The definitive source for knowing what goes into the calculator is the Makefile.

The argument handling is a bit limited in the sense that the commands accepting arguments have no knowledge of the source of the argument. It's just an 8 bit number. Indirect arguments may use the full 8 bits while direct arguments are limited to 7 bits. The limit checking is done before the command is called and the sign of the register contents is lost. It would be tricky to allow arguments between -10 and 10 this way because the range is not contiguous if interpreted as unsigned values.


Post: #11

Interesting. I just checked that
SDR ->00 works for r00=255, but fails with an error with r00=256. So it is 8 bits in a sense.
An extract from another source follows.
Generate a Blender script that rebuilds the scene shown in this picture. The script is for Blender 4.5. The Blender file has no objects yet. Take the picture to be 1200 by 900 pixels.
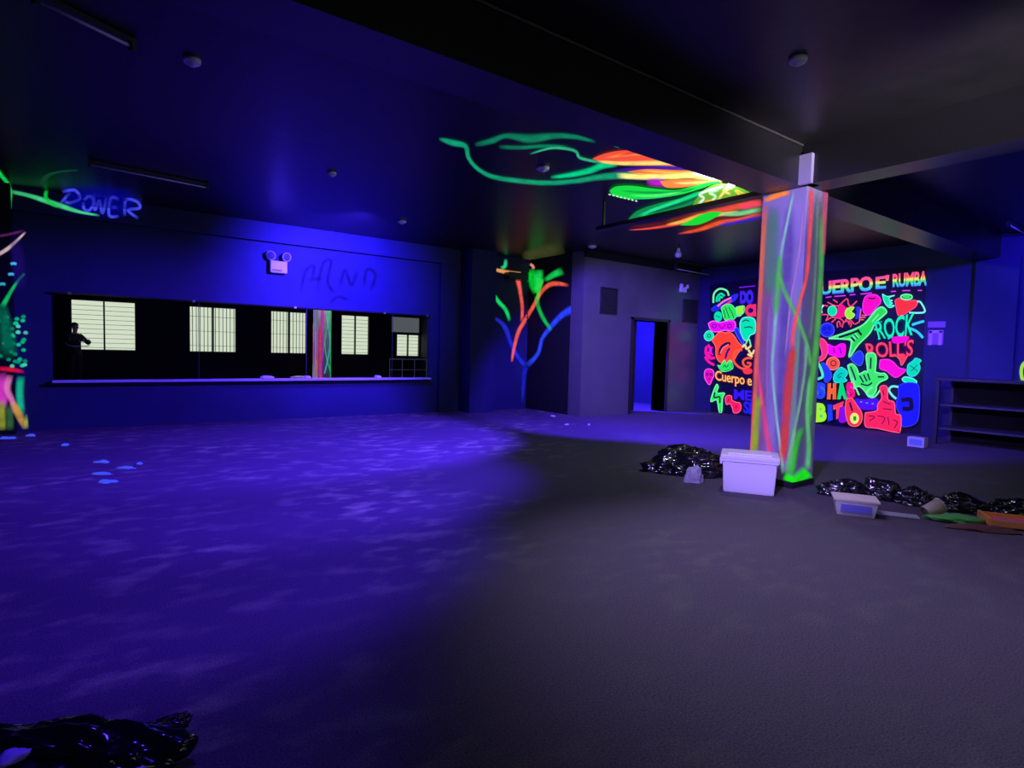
import bpy, bmesh, math, random
from mathutils import Vector, Matrix, noise
random.seed(7)
C = bpy.context.scene.collection
sc = bpy.context.scene
R = math.radians
K = 13/14          # every length below is written in units of K metres (eye height 1.3 m)
EYE = 1.4

# ------------------------------------------------------------------ camera
F = 682.0
th, pitch, roll = R(36.2), R(3.24), R(1.45)
fh = Vector((math.sin(th), math.cos(th), 0)); r0 = Vector((math.cos(th), -math.sin(th), 0)); zz = Vector((0, 0, 1))
fw = fh*math.cos(pitch) - zz*math.sin(pitch); u0 = fh*math.sin(pitch) + zz*math.cos(pitch)
rt = r0*math.cos(roll) + u0*math.sin(roll); up = -r0*math.sin(roll) + u0*math.cos(roll)
CP = Vector((0, 0, EYE))
cam = bpy.data.cameras.new('camera'); co = bpy.data.objects.new('camera', cam); C.objects.link(co)
cam.sensor_fit = 'HORIZONTAL'; cam.sensor_width = 36; cam.lens = F/1200*36
cam.clip_start = 0.01; cam.clip_end = 200
m = Matrix((rt, up, -fw)).transposed().to_4x4(); m.translation = CP*K
co.matrix_world = m
sc.camera = co

# ------------------------------------------------------------------ world, exposure
w = bpy.data.worlds.new('world'); sc.world = w; w.use_nodes = True
w.node_tree.nodes['Background'].inputs[0].default_value = (0.55, 0.7, 0.85, 1)
w.node_tree.nodes['Background'].inputs[1].default_value = 0.6
vs = sc.view_settings
vs.view_transform = 'Standard'; vs.look = 'None'; vs.gamma = 1; vs.exposure = 0; vs.use_curve_mapping = False

# ------------------------------------------------------------------ lights
def spot(name, loc, target, power, color, size, blend=0.6, radius=0.08, axis=None):
    l = bpy.data.lights.new(name, 'SPOT'); l.energy = power*K*K; l.color = color
    l.spot_size = R(size); l.spot_blend = blend; l.shadow_soft_size = radius
    o = bpy.data.objects.new(name, l); C.objects.link(o); o.location = Vector(loc)*K
    d = axis if axis is not None else (Vector(target) - Vector(loc))
    o.rotation_euler = Vector(d).to_track_quat('-Z', 'Y').to_euler()
    return o
def half_axis(loc, a, b, inside):
    """normal of the plane through the lamp and the floor line a-b, pointing to the lit side"""
    L = Vector(loc); a = Vector(a); b = Vector(b)
    n = (a-L).cross(b-L).normalized()
    if n.dot(Vector(inside)-L) < 0: n = -n
    return n
UV = (0.085, 0.022, 1.0)
BL = (0.045, 0.02, 1.0)
A0, A1, A2 = (0.3, 1.7, 0), (6.0, 7.7, 0), (8.7, 1.84, 0)
def edge_lamps(a, b, inside, lamps, tilt=44, size=94, blend=0.35):
    """lamps hung along the floor line a-b, each throwing its light to one side of it and below the ceiling"""
    a = Vector(a); b = Vector(b); d = (b-a).normalized(); n = Vector((-d.y, d.x, 0))
    if n.dot(Vector(inside)-a) < 0: n = -n
    for t, p in lamps:
        q = a + (b-a)*t
        spot('uv_flood', (q.x, q.y, 3.12 if 3.2 < q.y < 3.7 else 3.45), None, p, UV, size, blend, 0.1, axis=n*math.cos(R(tilt)) - Vector((0, 0, math.sin(R(tilt)))))
edge_lamps(A0, A1, (0, 9, 0), ((0.06, 190), (0.29, 650), (0.55, 1500)), 60, 82, 0.6)
edge_lamps(A0, A1, (0, 9, 0), ((0.86, 3000),), 47, 92, 0.45)
edge_lamps(A1, A2, (11, 8, 0), ((0.12, 2100), (0.5, 1500)))
spot('uv_wall_wash', (3.7, 9.0, 3.4), (3.9, 11.43, 2.65), 3500, BL, 98, 1.0, 0.1)
spot('uv_corner_wash', (9.6, 1.2, 3.45), (12.72, 2.3, 2.3), 1500, BL, 75, 0.8, 0.1)
VW = (0.50, 0.42, 1.0)
spot('pillar_spot', (-0.6, 0.7, 3.3), (6.1, 3.5, 1.5), 3100, (0.38, 0.27, 1.0), 33, 0.6, 0.06)
spot('floor_spot', (2.9, 3.1, 3.35), None, 380, (0.58, 0.54, 1.0), 80, 0.9, 0.1, axis=(0.2, -0.42, -1.0))
spot('floor_spot', (4.6, 3.1, 3.35), None, 170, VW, 80, 0.9, 0.1, axis=(0.1, -0.42, -1.0))
spot('room_fill', (4.2, 1.6, 3.5), None, 30, (0.40, 0.22, 1.0), 160, 0.8, 0.3, axis=(0, 0, -1))
spot('window_daylight', (4.4, -1.85, 1.7), (5.6, 1.9, 3.62), 3000, (0.85, 0.8, 1.0), 30, 1.0, 0.3)  # added spot throwing a grey patch of light up onto the ceiling
spot('partition_spot', (4.6, 3.9, 2.9), (9.9, 9.35, 1.4), 1100, (0.6, 0.5, 1.0), 38, 0.8, 0.1)
spot('doorway_lamp', (10.5, 10.3, 3.2), (11.2, 11.5, 1.0), 4200, BL, 140, 0.5, 0.1)

# ------------------------------------------------------------------ helpers
def px_dir(x, y): return fw + rt*((x-600)/F) - up*((y-450)/F)
def on(x, y, n, c):
    n = Vector(n); d = px_dir(x, y); t = (c - n.dot(CP))/n.dot(d); return CP + d*t
def fl(x, y, z=0): return on(x, y, (0, 0, 1), z)
def lin(c): return tuple(((v/255)/12.92 if v/255 <= 0.04045 else ((v/255+0.055)/1.055)**2.4) for v in c)

MATS = {}
def mat(name, col, rough=0.6, metal=0.0, spec=0.5, noise_amt=0.0, nscale=8, bump=0.0, bscale=60):
    if name in MATS: return MATS[name]
    m = bpy.data.materials.new(name); m.use_nodes = True; nt = m.node_tree; b = nt.nodes['Principled BSDF']
    b.inputs['Base Color'].default_value = (*col, 1); b.inputs['Roughness'].default_value = rough
    b.inputs['Metallic'].default_value = metal; b.inputs['Specular IOR Level'].default_value = spec
    tc = nt.nodes.new('ShaderNodeTexCoord')
    if noise_amt:
        n = nt.nodes.new('ShaderNodeTexNoise'); n.inputs['Scale'].default_value = nscale; n.inputs['Detail'].default_value = 5
        nt.links.new(tc.outputs['Object'], n.inputs['Vector'])
        r = nt.nodes.new('ShaderNodeValToRGB')
        r.color_ramp.elements[0].position = 0.3; r.color_ramp.elements[1].position = 0.75
        r.color_ramp.elements[0].color = (*[c*(1-noise_amt) for c in col], 1)
        r.color_ramp.elements[1].color = (*[min(1, c*(1+noise_amt)) for c in col], 1)
        nt.links.new(n.outputs['Fac'], r.inputs[0]); nt.links.new(r.outputs[0], b.inputs['Base Color'])
    if bump:
        n = nt.nodes.new('ShaderNodeTexNoise'); n.inputs['Scale'].default_value = bscale; n.inputs['Detail'].default_value = 4
        nt.links.new(tc.outputs['Object'], n.inputs['Vector'])
        bp = nt.nodes.new('ShaderNodeBump'); bp.inputs['Strength'].default_value = bump; bp.inputs['Distance'].default_value = 0.02
        nt.links.new(n.outputs['Fac'], bp.inputs['Height']); nt.links.new(bp.outputs[0], b.inputs['Normal'])
    MATS[name] = m; return m

def glow(rgb, s=0.9, base=True):
    """fluorescent paint or lit pane: gives off its own colour"""
    k = ('glow', rgb, s)
    if k in MATS: return MATS[k]
    m = bpy.data.materials.new('fluorescent_paint'); m.use_nodes = True; b = m.node_tree.nodes['Principled BSDF']
    c = lin(rgb)
    b.inputs['Base Color'].default_value = (*[v*0.25 for v in c], 1); b.inputs['Roughness'].default_value = 0.7
    b.inputs['Specular IOR Level'].default_value = 0.15
    b.inputs['Emission Color'].default_value = (*c, 1); b.inputs['Emission Strength'].default_value = s
    MATS[k] = m; return m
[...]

I am trying to figure out what is doing the preprocessing. I traced it to CMD macro which seems to be defined differently depending on who knows what. It looks like this specific op_shift_digit goes into argcmds_ct which is packed into command_info at which point I am lost, it is not apparent who is accessing the command_info. Do you have any words of wisdom for me?


Post: #12

A warning: Don't mess with the command tables unless you really, really know how the whole build process works! We added some very tricky space saving logic (a post processing step on the compiled file) which can easily be messed up. The C preprocessor creates environment dependent versions of these tables (real build, emulator) because the latter does not use the space saving tricks.

The logic you want to interface to is all in xeq.c in the routine rargs().